# WHAT YOU ARE ASKED TO DO
Only the lines from the start of the entries up to and including the line with "(.30, .30, .27), .6), TW)" should be written out, exactly as they stand.
##### MATERIAL FOR THIS EXERCISE
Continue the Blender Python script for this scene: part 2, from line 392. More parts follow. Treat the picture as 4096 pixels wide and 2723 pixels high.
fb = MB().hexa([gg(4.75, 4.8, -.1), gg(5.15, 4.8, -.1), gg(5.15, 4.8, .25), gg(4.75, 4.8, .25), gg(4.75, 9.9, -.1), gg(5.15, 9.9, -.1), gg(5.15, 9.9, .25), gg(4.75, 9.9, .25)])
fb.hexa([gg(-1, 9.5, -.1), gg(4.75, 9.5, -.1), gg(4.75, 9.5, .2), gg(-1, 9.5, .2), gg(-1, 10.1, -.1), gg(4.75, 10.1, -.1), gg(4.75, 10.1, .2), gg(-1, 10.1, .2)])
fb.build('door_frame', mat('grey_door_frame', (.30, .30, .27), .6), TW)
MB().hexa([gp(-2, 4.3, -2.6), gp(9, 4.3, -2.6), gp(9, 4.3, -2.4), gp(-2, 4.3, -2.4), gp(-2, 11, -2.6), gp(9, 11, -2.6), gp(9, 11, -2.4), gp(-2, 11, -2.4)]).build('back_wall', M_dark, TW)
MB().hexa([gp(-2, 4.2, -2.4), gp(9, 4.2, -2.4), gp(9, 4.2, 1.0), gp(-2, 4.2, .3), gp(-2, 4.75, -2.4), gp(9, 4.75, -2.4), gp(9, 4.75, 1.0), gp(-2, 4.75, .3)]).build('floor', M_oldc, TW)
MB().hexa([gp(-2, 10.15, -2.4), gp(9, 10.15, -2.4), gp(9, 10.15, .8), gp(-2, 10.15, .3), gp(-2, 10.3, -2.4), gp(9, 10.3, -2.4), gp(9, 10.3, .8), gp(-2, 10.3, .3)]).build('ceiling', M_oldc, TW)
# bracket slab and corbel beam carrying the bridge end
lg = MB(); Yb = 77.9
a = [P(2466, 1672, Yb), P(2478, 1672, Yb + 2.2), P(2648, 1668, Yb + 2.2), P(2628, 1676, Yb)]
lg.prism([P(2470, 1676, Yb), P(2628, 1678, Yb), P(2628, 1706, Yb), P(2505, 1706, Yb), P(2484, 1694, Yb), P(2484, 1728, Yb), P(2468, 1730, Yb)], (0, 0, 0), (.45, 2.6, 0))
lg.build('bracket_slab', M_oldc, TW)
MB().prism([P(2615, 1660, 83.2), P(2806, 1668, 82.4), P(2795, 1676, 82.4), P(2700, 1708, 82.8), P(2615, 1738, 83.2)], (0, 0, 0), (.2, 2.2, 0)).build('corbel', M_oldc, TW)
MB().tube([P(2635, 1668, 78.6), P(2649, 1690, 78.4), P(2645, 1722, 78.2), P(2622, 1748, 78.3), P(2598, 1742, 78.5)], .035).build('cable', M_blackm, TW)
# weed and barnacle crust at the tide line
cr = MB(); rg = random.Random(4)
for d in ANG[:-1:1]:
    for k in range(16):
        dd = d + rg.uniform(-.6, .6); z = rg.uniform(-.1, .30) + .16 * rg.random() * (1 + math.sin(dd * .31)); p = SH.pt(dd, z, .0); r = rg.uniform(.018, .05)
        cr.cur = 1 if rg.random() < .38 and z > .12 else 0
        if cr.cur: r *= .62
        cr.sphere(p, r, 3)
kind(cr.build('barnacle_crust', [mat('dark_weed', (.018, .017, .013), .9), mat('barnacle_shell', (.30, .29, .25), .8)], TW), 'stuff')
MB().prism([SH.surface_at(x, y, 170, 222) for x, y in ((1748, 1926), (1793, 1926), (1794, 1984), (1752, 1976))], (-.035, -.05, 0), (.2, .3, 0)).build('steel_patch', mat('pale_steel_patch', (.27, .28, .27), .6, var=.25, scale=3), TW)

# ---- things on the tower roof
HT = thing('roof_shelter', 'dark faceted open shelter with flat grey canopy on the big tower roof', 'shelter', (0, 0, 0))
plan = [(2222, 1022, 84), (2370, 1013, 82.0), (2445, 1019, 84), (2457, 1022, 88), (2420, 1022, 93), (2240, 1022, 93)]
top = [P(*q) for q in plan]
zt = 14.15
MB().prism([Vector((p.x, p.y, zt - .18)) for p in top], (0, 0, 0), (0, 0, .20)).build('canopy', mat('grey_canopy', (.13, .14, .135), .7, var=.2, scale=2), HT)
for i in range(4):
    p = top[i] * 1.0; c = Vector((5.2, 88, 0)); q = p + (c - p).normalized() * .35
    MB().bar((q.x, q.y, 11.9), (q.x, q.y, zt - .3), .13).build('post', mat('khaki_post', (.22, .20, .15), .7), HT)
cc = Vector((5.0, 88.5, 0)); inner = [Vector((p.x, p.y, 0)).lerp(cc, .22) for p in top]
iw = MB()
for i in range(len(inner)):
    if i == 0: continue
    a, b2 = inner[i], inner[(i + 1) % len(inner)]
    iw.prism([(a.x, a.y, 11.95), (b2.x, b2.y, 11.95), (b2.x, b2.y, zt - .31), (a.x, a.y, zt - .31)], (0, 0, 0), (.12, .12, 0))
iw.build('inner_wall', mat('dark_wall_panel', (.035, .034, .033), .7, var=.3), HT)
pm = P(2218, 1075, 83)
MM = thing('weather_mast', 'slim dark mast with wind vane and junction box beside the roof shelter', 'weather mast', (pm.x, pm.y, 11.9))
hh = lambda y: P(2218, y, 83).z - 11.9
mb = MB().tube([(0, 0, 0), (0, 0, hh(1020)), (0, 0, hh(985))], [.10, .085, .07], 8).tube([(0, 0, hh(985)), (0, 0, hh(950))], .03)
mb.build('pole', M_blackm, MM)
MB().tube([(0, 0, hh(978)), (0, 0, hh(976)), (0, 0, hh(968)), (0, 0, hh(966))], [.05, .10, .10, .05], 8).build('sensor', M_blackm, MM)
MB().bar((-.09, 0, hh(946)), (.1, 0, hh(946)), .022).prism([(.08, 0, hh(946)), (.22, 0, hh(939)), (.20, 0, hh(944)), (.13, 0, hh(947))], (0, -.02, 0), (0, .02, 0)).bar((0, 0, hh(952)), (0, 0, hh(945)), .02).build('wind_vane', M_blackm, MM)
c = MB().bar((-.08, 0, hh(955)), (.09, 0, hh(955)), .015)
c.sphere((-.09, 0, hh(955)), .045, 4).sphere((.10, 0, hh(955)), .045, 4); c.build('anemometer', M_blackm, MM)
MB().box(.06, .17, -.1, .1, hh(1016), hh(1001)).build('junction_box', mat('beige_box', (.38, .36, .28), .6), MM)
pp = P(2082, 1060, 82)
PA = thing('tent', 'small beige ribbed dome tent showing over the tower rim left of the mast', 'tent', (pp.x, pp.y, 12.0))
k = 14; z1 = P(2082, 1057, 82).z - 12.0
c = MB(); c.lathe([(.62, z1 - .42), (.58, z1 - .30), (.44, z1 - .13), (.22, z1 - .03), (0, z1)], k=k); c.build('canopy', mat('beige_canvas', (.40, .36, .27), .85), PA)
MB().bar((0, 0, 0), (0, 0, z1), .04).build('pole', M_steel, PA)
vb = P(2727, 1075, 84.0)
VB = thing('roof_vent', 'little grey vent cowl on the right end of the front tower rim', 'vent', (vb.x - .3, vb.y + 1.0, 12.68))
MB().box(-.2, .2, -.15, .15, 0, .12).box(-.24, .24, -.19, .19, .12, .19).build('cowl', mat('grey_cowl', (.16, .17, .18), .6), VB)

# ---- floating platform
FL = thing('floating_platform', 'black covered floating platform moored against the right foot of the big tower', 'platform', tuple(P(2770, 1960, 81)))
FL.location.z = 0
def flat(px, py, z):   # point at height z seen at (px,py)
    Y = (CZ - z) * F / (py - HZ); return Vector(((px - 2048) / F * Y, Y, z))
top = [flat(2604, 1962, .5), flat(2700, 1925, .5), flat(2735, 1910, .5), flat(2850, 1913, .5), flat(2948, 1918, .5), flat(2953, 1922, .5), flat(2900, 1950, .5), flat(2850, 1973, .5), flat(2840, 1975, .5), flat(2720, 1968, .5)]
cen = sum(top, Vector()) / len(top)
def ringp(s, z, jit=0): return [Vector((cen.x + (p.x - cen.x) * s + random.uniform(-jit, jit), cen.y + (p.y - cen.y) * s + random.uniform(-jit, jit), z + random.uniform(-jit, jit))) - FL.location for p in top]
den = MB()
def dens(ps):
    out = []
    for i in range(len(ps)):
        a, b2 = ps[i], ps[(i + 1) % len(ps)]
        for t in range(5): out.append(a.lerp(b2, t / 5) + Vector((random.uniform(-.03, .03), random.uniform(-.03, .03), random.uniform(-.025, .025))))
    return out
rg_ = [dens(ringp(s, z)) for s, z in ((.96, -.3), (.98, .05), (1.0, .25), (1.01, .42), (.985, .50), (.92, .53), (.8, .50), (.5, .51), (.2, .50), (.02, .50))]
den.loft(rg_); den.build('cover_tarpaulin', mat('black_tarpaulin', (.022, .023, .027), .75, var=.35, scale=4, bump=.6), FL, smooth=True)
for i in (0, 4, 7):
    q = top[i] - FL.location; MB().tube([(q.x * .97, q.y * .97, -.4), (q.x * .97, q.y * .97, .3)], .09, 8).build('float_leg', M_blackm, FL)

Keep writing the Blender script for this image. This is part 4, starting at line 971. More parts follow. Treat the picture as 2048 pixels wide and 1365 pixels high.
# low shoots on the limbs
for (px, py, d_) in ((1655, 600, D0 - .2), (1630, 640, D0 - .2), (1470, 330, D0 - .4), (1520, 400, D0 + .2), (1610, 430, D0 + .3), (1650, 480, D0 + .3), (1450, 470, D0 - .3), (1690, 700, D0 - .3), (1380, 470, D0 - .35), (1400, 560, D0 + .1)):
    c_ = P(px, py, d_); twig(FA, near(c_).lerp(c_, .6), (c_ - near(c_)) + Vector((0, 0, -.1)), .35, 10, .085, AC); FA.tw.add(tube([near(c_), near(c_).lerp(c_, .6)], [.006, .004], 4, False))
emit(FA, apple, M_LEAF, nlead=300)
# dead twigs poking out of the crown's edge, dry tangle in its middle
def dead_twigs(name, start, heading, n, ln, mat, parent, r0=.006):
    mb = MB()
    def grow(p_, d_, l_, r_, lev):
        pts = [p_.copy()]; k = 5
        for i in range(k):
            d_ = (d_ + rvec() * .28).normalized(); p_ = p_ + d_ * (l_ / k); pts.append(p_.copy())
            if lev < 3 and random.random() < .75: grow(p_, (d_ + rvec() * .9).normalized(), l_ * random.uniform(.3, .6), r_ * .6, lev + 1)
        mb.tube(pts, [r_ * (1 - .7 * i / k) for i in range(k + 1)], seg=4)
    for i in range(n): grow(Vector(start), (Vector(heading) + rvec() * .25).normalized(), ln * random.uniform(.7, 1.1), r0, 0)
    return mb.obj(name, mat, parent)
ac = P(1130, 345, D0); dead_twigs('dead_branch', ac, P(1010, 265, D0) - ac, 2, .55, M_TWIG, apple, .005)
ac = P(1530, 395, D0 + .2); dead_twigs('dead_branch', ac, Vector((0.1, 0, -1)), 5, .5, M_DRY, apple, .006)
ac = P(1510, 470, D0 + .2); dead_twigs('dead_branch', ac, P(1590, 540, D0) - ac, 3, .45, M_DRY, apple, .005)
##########
# COMPLETE RESPONSE
Continue the Blender Python script for this scene: part 2, from line 392. More parts follow. Treat the picture as 4096 pixels wide and 2723 pixels high.
fb = MB().hexa([gg(4.75, 4.8, -.1), gg(5.15, 4.8, -.1), gg(5.15, 4.8, .25), gg(4.75, 4.8, .25), gg(4.75, 9.9, -.1), gg(5.15, 9.9, -.1), gg(5.15, 9.9, .25), gg(4.75, 9.9, .25)])
fb.hexa([gg(-1, 9.5, -.1), gg(4.75, 9.5, -.1), gg(4.75, 9.5, .2), gg(-1, 9.5, .2), gg(-1, 10.1, -.1), gg(4.75, 10.1, -.1), gg(4.75, 10.1, .2), gg(-1, 10.1, .2)])
fb.build('door_frame', mat('grey_door_frame', (.30, .30, .27), .6), TW)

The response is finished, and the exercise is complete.